The cartel’s latest World Oil Outlook report (PDF) predicts that demand for crude oil will increase by 18 million barrels per day to 110 million barrels by 2040, according to excerpts highlighted by The Telegraph.
The forecast acknowledges an expected increase in the number of alternative-fuel vehicles, with particularly strong growth for mild hybrids. Diesel vehicle numbers are also slated to grow.
Despite the rise of hybrids, OPEC believes gasoline will remain dominant well into the future — powering 94 percent of all vehicles in 2040 if the prediction proves accurate.
The report does show an increase in plug-in hybrids and battery EVs, however the authors suggest traditional gasoline and diesel vehicles will continue to climb at an even faster pace.
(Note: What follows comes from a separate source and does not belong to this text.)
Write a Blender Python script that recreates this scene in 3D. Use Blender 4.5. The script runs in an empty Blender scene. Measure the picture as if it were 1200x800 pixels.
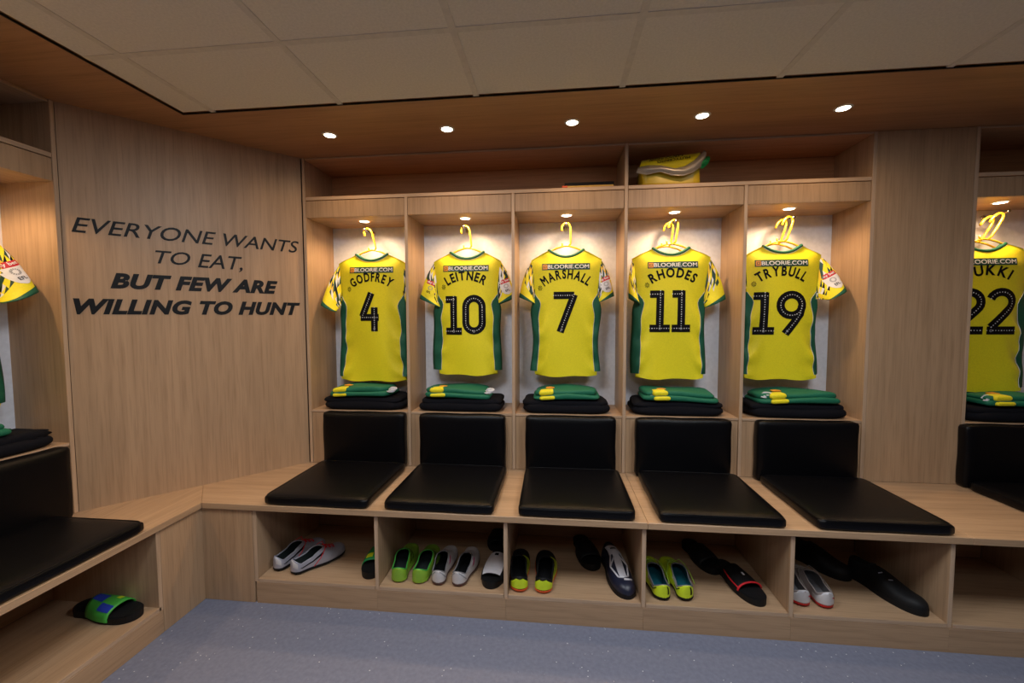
import bpy, bmesh, math, random
from math import sin, cos, pi, radians, sqrt, atan2
from mathutils import Vector, Matrix
from mathutils.bvhtree import BVHTree

SC = bpy.context.scene
COL = SC.collection
random.seed(7)

# ------------------------------------------------------------------ camera
cam_d = bpy.data.cameras.new('camera'); cam = bpy.data.objects.new('camera', cam_d); COL.objects.link(cam)
cam_d.sensor_width = 36.0; cam_d.lens = 482.6 / 1200 * 36.0; cam_d.clip_start = .05; cam_d.clip_end = 50
_yaw, _pit, _rol = .1038, -.0543, -.0039
_F = Vector((-sin(_yaw) * cos(_pit), cos(_yaw) * cos(_pit), sin(_pit)))
_R = Vector((cos(_yaw), sin(_yaw), 0)); _U = _R.cross(_F)
_R2 = cos(_rol) * _R + sin(_rol) * _U; _U2 = -sin(_rol) * _R + cos(_rol) * _U
cam.matrix_world = Matrix(((_R2.x, _U2.x, -_F.x, 1.4168), (_R2.y, _U2.y, -_F.y, -1.7549), (_R2.z, _U2.z, -_F.z, 1.3516), (0, 0, 0, 1)))
SC.camera = cam

# ------------------------------------------------------------------ world, exposure
W = bpy.data.worlds.new('world'); SC.world = W; W.use_nodes = True
W.node_tree.nodes['Background'].inputs[0].default_value = (.75, .78, .85, 1)
W.node_tree.nodes['Background'].inputs[1].default_value = .05
SC.view_settings.view_transform = 'Standard'; SC.view_settings.look = 'None'
SC.view_settings.gamma = 1; SC.view_settings.use_curve_mapping = False
SC.view_settings.exposure = 0.0

WARM = (1.0, .65, .34)
COOL = (.90, .95, 1.0)
E_PANEL = 17.0      # invented ceiling panels, out of view, that light the room
E_LOCKER = 10      # downlights in the locker heads
E_SOFFIT = 6.0      # downlights in the timber soffit

def area_lamp(name, loc, sx, sy, energy, color):
    d = bpy.data.lights.new(name, 'AREA'); d.shape = 'RECTANGLE'; d.size = sx; d.size_y = sy
    d.energy = energy; d.color = color
    o = bpy.data.objects.new(name, d); o.location = loc; COL.objects.link(o); return o
PANELS = [(0.8, -.90), (2.4, -.90), (1.6, -2.2)]  # unseen panels, added to light the room from above
for px, py in PANELS:
    area_lamp('added_panel_lamp', (px, py, 2.285), .56, .56, E_PANEL * (1.08 if py > -2 else .45), COOL)

# ------------------------------------------------------------------ materials
def new_mat(name):
    m = bpy.data.materials.new(name); m.use_nodes = True
    nt = m.node_tree; return m, nt, nt.nodes['Principled BSDF']
def N(nt, t, **k):
    n = nt.nodes.new(t)
    for a, b in k.items(): setattr(n, a, b)
    return n
def ramp(nt, stops):
    r = N(nt, 'ShaderNodeValToRGB'); cr = r.color_ramp
    while len(cr.elements) > 1: cr.elements.remove(cr.elements[-1])
    cr.elements[0].position = stops[0][0]; cr.elements[0].color = (*stops[0][1], 1)
    for p, c in stops[1:]:
        e = cr.elements.new(p); e.color = (*c, 1)
    return r
def plain(name, c, rough=.6, metal=0, spec=.5, bump=0, bscale=200, sheen=0, coat=0):
    m, nt, b = new_mat(name)
    b.inputs['Roughness'].default_value = rough; b.inputs['Metallic'].default_value = metal
    b.inputs['Specular IOR Level'].default_value = spec
    b.inputs['Sheen Weight'].default_value = sheen
    b.inputs['Coat Weight'].default_value = coat
    tc = N(nt, 'ShaderNodeTexCoord')
    no = N(nt, 'ShaderNodeTexNoise'); no.inputs['Scale'].default_value = bscale * .2; no.inputs['Detail'].default_value = 3
    nt.links.new(tc.outputs['Object'], no.inputs['Vector'])
    r = ramp(nt, [(.3, tuple(x * .93 for x in c)), (.7, tuple(min(1, x * 1.05) for x in c))])
    nt.links.new(no.outputs['Fac'], r.inputs[0]); nt.links.new(r.outputs[0], b.inputs['Base Color'])
    if bump:
        n2 = N(nt, 'ShaderNodeTexNoise'); n2.inputs['Scale'].default_value = bscale
        bp = N(nt, 'ShaderNodeBump'); bp.inputs['Strength'].default_value = bump; bp.inputs['Distance'].default_value = .002
        nt.links.new(tc.outputs['Object'], n2.inputs['Vector']); nt.links.new(n2.outputs['Fac'], bp.inputs['Height'])
        nt.links.new(bp.outputs[0], b.inputs['Normal'])
    return m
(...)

Collectively, the oil exporting countries are anticipating 2.1 billion cars across the globe by 2040, representing more than double the current estimate.
“Without a technology breakthrough, battery electric vehicles are not expected to gain significant market share in the foreseeable future,” the authors note.
Battery prices are expected to continue a downward slide, making long-range EVs more affordable in the coming years. Tesla Motors’ Model 3, Chevrolet’s Bolt and other upcoming segment peers will be relying on the trend to continue, providing buyers with several options for 200+ mile electric vehicles in the $35,000-$40,000 range by 2017.
Higher gasoline prices tend to encourage buyers to consider EVs and hybrid vehicles. Oil is relatively cheap in the current market, hovering around $30-$40 per barrel — not far above the 10-year low recorded in 2008 — but OPEC hopes to more than double the price by 2020 and hit nearly $100 per barrel by 2040.
Prices of both oil and batteries have been difficult to precisely predict, leaving some uncertainty surrounding the OPEC forecast.